■ Dataset excerpt ■
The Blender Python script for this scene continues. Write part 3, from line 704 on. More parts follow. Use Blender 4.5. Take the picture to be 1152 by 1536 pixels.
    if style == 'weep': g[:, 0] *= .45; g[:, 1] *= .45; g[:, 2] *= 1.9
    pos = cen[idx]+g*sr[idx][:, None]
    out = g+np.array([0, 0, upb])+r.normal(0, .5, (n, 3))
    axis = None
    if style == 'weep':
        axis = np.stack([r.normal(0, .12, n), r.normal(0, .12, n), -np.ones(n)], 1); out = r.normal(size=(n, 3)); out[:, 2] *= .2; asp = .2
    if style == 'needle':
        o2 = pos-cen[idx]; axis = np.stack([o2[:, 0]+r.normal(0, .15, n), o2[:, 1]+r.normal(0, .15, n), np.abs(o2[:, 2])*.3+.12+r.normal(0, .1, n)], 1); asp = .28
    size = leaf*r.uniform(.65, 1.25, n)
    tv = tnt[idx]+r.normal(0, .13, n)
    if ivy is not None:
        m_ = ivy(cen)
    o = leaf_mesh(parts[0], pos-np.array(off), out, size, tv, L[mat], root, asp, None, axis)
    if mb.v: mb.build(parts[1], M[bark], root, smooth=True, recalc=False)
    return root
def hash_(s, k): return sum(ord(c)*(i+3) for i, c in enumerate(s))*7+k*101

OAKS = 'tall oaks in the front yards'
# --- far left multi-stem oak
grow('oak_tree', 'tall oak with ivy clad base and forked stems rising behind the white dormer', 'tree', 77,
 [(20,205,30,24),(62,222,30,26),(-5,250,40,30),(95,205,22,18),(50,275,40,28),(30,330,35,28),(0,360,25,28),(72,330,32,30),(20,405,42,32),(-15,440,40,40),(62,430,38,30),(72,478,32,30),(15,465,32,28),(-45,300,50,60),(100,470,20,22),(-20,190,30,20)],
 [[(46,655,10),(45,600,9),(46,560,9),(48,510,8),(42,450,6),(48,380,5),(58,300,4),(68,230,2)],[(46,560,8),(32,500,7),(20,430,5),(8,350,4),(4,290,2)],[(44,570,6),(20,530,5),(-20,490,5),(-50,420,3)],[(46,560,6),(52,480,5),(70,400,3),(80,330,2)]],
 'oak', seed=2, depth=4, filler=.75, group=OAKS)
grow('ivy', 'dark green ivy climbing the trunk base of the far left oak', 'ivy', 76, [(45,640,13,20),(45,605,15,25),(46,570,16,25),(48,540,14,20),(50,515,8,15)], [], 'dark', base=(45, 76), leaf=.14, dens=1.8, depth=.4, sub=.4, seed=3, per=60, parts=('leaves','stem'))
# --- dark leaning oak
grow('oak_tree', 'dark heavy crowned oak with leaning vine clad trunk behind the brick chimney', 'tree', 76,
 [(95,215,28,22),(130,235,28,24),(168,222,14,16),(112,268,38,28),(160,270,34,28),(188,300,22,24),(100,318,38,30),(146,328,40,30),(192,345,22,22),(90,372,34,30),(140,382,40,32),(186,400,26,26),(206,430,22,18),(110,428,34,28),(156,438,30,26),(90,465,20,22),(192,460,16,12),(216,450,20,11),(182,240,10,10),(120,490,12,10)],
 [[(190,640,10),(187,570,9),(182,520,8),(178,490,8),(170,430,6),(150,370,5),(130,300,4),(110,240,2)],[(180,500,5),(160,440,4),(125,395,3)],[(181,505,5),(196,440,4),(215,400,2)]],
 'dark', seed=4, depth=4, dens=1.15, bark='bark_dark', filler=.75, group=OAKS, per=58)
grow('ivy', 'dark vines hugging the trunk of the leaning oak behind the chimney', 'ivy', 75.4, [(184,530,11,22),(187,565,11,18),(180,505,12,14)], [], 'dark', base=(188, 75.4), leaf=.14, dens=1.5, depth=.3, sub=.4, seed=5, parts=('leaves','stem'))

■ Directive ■
Exactly reproduce the material above.

■ Answer to the task ■
The Blender Python script for this scene continues. Write part 3, from line 704 on. More parts follow. Use Blender 4.5. Take the picture to be 1152 by 1536 pixels.
    if style == 'weep': g[:, 0] *= .45; g[:, 1] *= .45; g[:, 2] *= 1.9
    pos = cen[idx]+g*sr[idx][:, None]
    out = g+np.array([0, 0, upb])+r.normal(0, .5, (n, 3))
    axis = None
    if style == 'weep':
        axis = np.stack([r.normal(0, .12, n), r.normal(0, .12, n), -np.ones(n)], 1); out = r.normal(size=(n, 3)); out[:, 2] *= .2; asp = .2
    if style == 'needle':
        o2 = pos-cen[idx]; axis = np.stack([o2[:, 0]+r.normal(0, .15, n), o2[:, 1]+r.normal(0, .15, n), np.abs(o2[:, 2])*.3+.12+r.normal(0, .1, n)], 1); asp = .28
    size = leaf*r.uniform(.65, 1.25, n)
    tv = tnt[idx]+r.normal(0, .13, n)
    if ivy is not None:
        m_ = ivy(cen)
    o = leaf_mesh(parts[0], pos-np.array(off), out, size, tv, L[mat], root, asp, None, axis)
    if mb.v: mb.build(parts[1], M[bark], root, smooth=True, recalc=False)
    return root
def hash_(s, k): return sum(ord(c)*(i+3) for i, c in enumerate(s))*7+k*101

OAKS = 'tall oaks in the front yards'
# --- far left multi-stem oak
grow('oak_tree', 'tall oak with ivy clad base and forked stems rising behind the white dormer', 'tree', 77,
 [(20,205,30,24),(62,222,30,26),(-5,250,40,30),(95,205,22,18),(50,275,40,28),(30,330,35,28),(0,360,25,28),(72,330,32,30),(20,405,42,32),(-15,440,40,40),(62,430,38,30),(72,478,32,30),(15,465,32,28),(-45,300,50,60),(100,470,20,22),(-20,190,30,20)],
 [[(46,655,10),(45,600,9),(46,560,9),(48,510,8),(42,450,6),(48,380,5),(58,300,4),(68,230,2)],[(46,560,8),(32,500,7),(20,430,5),(8,350,4),(4,290,2)],[(44,570,6),(20,530,5),(-20,490,5),(-50,420,3)],[(46,560,6),(52,480,5),(70,400,3),(80,330,2)]],
 'oak', seed=2, depth=4, filler=.75, group=OAKS)
grow('ivy', 'dark green ivy climbing the trunk base of the far left oak', 'ivy', 76, [(45,640,13,20),(45,605,15,25),(46,570,16,25),(48,540,14,20),(50,515,8,15)], [], 'dark', base=(45, 76), leaf=.14, dens=1.8, depth=.4, sub=.4, seed=3, per=60, parts=('leaves','stem'))
# --- dark leaning oak
grow('oak_tree', 'dark heavy crowned oak with leaning vine clad trunk behind the brick chimney', 'tree', 76,
 [(95,215,28,22),(130,235,28,24),(168,222,14,16),(112,268,38,28),(160,270,34,28),(188,300,22,24),(100,318,38,30),(146,328,40,30),(192,345,22,22),(90,372,34,30),(140,382,40,32),(186,400,26,26),(206,430,22,18),(110,428,34,28),(156,438,30,26),(90,465,20,22),(192,460,16,12),(216,450,20,11),(182,240,10,10),(120,490,12,10)],
 [[(190,640,10),(187,570,9),(182,520,8),(178,490,8),(170,430,6),(150,370,5),(130,300,4),(110,240,2)],[(180,500,5),(160,440,4),(125,395,3)],[(181,505,5),(196,440,4),(215,400,2)]],
 'dark', seed=4, depth=4, dens=1.15, bark='bark_dark', filler=.75, group=OAKS, per=58)
grow('ivy', 'dark vines hugging the trunk of the leaning oak behind the chimney', 'ivy', 75.4, [(184,530,11,22),(187,565,11,18),(180,505,12,14)], [], 'dark', base=(188, 75.4), leaf=.14, dens=1.5, depth=.3, sub=.4, seed=5, parts=('leaves','stem'))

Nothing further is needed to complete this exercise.